Day 1

Open Your Bible

from the Open Your Bible reading plan


Psalm 62:1-12, Psalm 19:7-11, Isaiah 40:8, Psalm 119:105-112, Psalm 119:129-136

BY Raechel Myers

“I just can’t open my Bible.”

They were only asking for prayer requests, but I was surrounded by people who loved me and it felt safe enough to be honest. It had been four months since we buried our stillborn daughter and just as many since my aching arms had reached for my Bible. My very wounded heart—which lived and breathed and clung to the book like never before throughout the uncertainty of my pregnancy—felt betrayed, weak, and hopeless.

There I sat in Tara’s living room with a dozen other women, circled up for the first Bible study I’d attended since our Evie Grace was born. I really only came because I needed to get out of the house. Instead of showing judgment, my friend Allison opened the worn pages of the Bible in her lap and simply said, “That’s okay. Let me read it to you instead.”

Lifting her bookmark from its place, she began to read Psalm 62. As she read on through the end of the chapter, these friends of mine gathered closer. Like I was starving, too weak to lift food to my own mouth, they spoon-fed Scripture while I sat and wept and listened to the Word that never stopped being alive or true, even when it remained unread.

What has kept you from opening your Bible?

Maybe your heart has also been wounded, and the very words that have the power to comfort and restore remind you instead of what you have lost. Maybe you’re afraid of what you’ll find. You may believe it’s true and good for others, but it doesn’t seem necessary for you. Or maybe you feel downright disqualified or unequipped. You’ve tried to open it and read it on your own, but quickly found it was more complicated than you expected.

But here’s the thing.

The Bible is for you, and it is for right now. It’s for you if you’ve never read it, and it’s for you if you have two doctorates in theology (anyone?). It’s for the moment you are so overcome with grief that your body forgets to breathe in and out on its own, and it’s for the time when you really don’t have time to open its pages for yourself.
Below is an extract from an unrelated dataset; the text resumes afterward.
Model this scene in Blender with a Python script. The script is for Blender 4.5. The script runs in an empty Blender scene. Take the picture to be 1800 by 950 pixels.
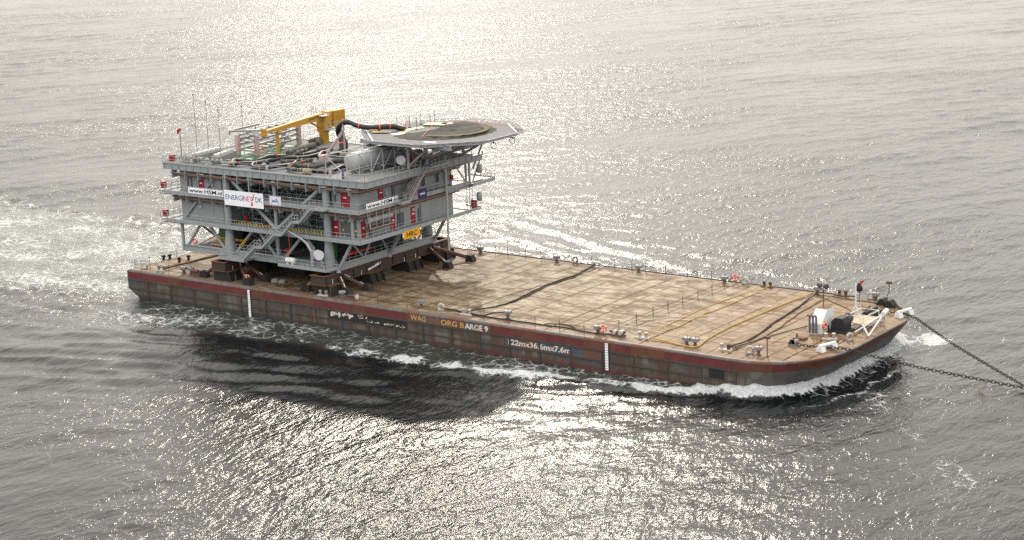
import bpy, math, random
import numpy as np
from mathutils import Vector, Matrix
random.seed(7); np.random.seed(7)
R = math.radians
F = 4.5                       # freeboard: everything on the vessel is written with the deck at z=0, then raised by F
scene = bpy.context.scene
COL = scene.collection

# ------------------------------------------------------------------ materials
class NT:
    def __init__(s, name):
        s.m = bpy.data.materials.new(name); s.m.use_nodes = True
        s.t = s.m.node_tree; s.t.nodes.clear()
        s.out = s.n('ShaderNodeOutputMaterial')
        s.b = s.n('ShaderNodeBsdfPrincipled'); s.l(s.b.outputs[0], s.out.inputs[0])
    def n(s, typ, **kw):
        n = s.t.nodes.new(typ)
        for k, v in kw.items(): setattr(n, k, v)
        return n
    def l(s, a, b): s.t.links.new(a, b)
    def setv(s, sock, v):
        if hasattr(v, 'is_output'): s.l(v, sock)
        else: sock.default_value = v
    def coord(s, scale=(1, 1, 1), kind='Object', rot=(0, 0, 0), loc=(0, 0, 0)):
        c = s.n('ShaderNodeTexCoord'); mp = s.n('ShaderNodeMapping')
        mp.inputs['Scale'].default_value = scale; mp.inputs['Rotation'].default_value = rot; mp.inputs['Location'].default_value = loc
        s.l(c.outputs[kind], mp.inputs[0]); return mp.outputs[0]
    def noise(s, scale, detail=4, rough=.55, vec=None, dist=0.0):
        n = s.n('ShaderNodeTexNoise'); n.inputs['Scale'].default_value = scale
        n.inputs['Detail'].default_value = detail; n.inputs['Roughness'].default_value = rough
        n.inputs['Distortion'].default_value = dist
        if vec is not None: s.l(vec, n.inputs['Vector'])
        return n.outputs['Fac']
    def math(s, op, a, b=0.0, c=0.0, clamp=False):
        n = s.n('ShaderNodeMath', operation=op, use_clamp=clamp)
        s.setv(n.inputs[0], a); s.setv(n.inputs[1], b)
        if len(n.inputs) > 2: s.setv(n.inputs[2], c)
        return n.outputs[0]
    def ramp(s, v, lo, hi):
        n = s.n('ShaderNodeMapRange'); n.interpolation_type = 'SMOOTHSTEP'
        s.setv(n.inputs[0], v); s.setv(n.inputs[1], lo); s.setv(n.inputs[2], hi)
        return n.outputs[0]
    def mix(s, f, a, b):
        n = s.n('ShaderNodeMix', data_type='RGBA')
        s.setv(n.inputs[0], f)
        for i, v in ((6, a), (7, b)):
            if isinstance(v, tuple) and len(v) == 3: v = v + (1,)
            s.setv(n.inputs[i], v)
        return n.outputs[2]
    def bump(s, h, strength, dist, prev=None):
        n = s.n('ShaderNodeBump'); s.setv(n.inputs['Strength'], strength); s.setv(n.inputs['Distance'], dist)
        s.l(h, n.inputs['Height'])
        if prev is not None: s.l(prev, n.inputs['Normal'])
        return n.outputs[0]
    def base(s, c, rough=.6, metal=0.0, spec=.5):
        s.setv(s.b.inputs['Base Color'], c + (1,) if isinstance(c, tuple) and len(c) == 3 else c)
        s.setv(s.b.inputs['Roughness'], rough); s.setv(s.b.inputs['Metallic'], metal)
        s.b.inputs['Specular IOR Level'].default_value = spec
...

You, right where you are, do not have to wait for someone to take you by the hand to open the pages of Scripture. You can open your Bible just as you are.

Move forward knowing you are not disqualified. No amount of knowledge or accomplishments makes you more or less able to meet God in His Word. Nothing you are doing, have done, or will do renders you ineligible for the good news of the gospel. This holy book exists for moments just like this—the moment you lay it open and look for Him.

Post Comments (2262)

2,262 thoughts on "Open Your Bible"

  1. Karen Peery says:

    This is my first day with She Reads Truth – starting with Open the Bible… I read inconsistently and I just don’t know why I haven’t been able to develop a consistent daily reading and devotion – I want it so badly but I don’t seem to follow through. I pray this will help
    Me – but I also pray I have the ears and heart to be one that responds to someone with “let me read it to you…” instead of being one to say “I’m in the same boat…” ;

  2. Ti’anah Carson says:

    I was scrolling on social media when I came across a video of this woman showing her impressions of how girls read the Bible and the second impression was lukewarm, and I’ve “tried” to read my Bible and to grow my relationship with god but was I really trying? The way she opened the Bible and looked and then immediately closed it, I felt like I was disrespecting God and I don’t want to feel like that ever again. I immediately came to this app and started my Bible plan that has been sitting there for weeks untouched. I am going to start doing what is right and reading my Bible. I will update when I can.

  3. mookie g says:

    Opening up my Bible for myself is the BEST thing I’ve done. His word is for ME specifically and is alive and most definitely full of power

  4. Kaylee Stallings says:

    I’m trying to start back reading my Bible. It’s been a few weeks and I feel like this is something I’ve needed to help me get back

  5. Cass Duckett says:

    I just was recently able to open my Bible back up after a long few years.. I was so excited and confused when doing so. I felt like it wasn’t for me. Till I just kept on reading and reading. Then began praying again.

  6. Samara Calloway says:

    A good first step for me

  7. Rachael Arrowood says:

    When it said that’s okay let me read it to you really hit me! That’s the kind of mindset I need to remember too! We have all been in shoes where we haven’t turned to our Bible and have had people to “read it to us!” Our job is simple God laid it out plain as day to us..share about him, tell others about him!

  8. Cassie Davis says:

    As someone who works in ministry it is easy to feel like a failure when it comes to the struggles I face reading my Bible. It often feels like I’m on scripture overload and have to remind myself that it is important to “feed” my soul privately as well as publicly. It helps knowing that I’m not alone.